UPDATE: Arizona Gov. Jan Brewer has vetoed the controversial "religious liberty" bill. Read more here.
Original post:
The campaign for unlimited "religious freedom" gained more ground yesterday when the Arizona legislature passed a bill allowing businesses to refuse service to any customer if the business feels that serving that person would violate their religious beliefs. The bill follows an attempt in Kansas to explicitly allow business owners to refuse service to same-sex couples and similar efforts in a number of other states, as the push to more broadly define the concept of religious liberty continues to spread across the nation.

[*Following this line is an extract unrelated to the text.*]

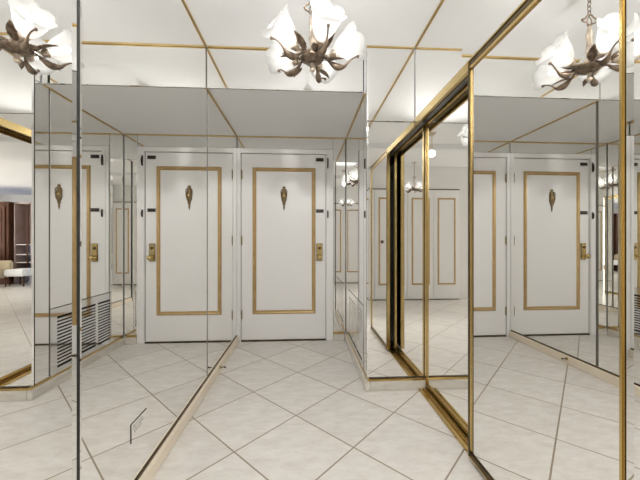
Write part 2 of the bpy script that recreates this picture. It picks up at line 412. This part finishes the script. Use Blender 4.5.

In the Arizona bill, Reuters reports, "a business owner would have a defense against a discrimination lawsuit, provided a decision to deny service was motivated by a 'sincerely held' religious belief and that giving such service would have substantially burdened the exercise of their religious beliefs." Of course, the term "sincerely held religious belief" is problematic in that it can easily become an umbrella term that covers any of a person's beliefs.
We know that many Catholics, for instance, "sincerely hold" beliefs that are not entirely aligned with the official teachings of the church. And what if you don't belong to a specific church, but you have your own set of "sincerely held" religious beliefs that aren't part of any organized religion? What if those beliefs involve denying service to people based on their ethnic background, their economic status, or their sex?
Critics of the Arizona law, and others like it, are quick to call such efforts a blatant attempt at legally protecting discrimination. Supporters say they're just protecting the First Amendment by letting people follow their religion without any interference.
The only problem with that argument is that, contrary to what some may try to claim, one person's individual right to the free exercise of religion has not always been unlimited. In 1982, Chief Justice Warren Burger wrote in the Supreme Court's majority opinion of United States v. Lee that "not all burdens on religion are unconstitutional," particularly when it comes to the religious liberty of employers. And perhaps the most famous court decision limiting an individual's religious freedom came from Justice Antonin Scalia–a Catholic who has generally been known to defend his church's position in the public square–in the 1990 case of Employment Division v. Smith.
Of course these are complicated cases that define very specific aspects of First Amendment rights, but without getting into a detailed debate over constitutional law, there is clearly a precedent that an individual's rights under the free exercise clause can be limited. Do those limits prevent them from denying service to certain customers because of religious beliefs? That remains to be decided, but the current Supreme Court might give us some idea of their thinking on religious liberty limitations in their forthcoming decision in the Hobby Lobby case. And if bills like the one in Arizona become law, it is only a matter of time before one of them ends up being debated before the court.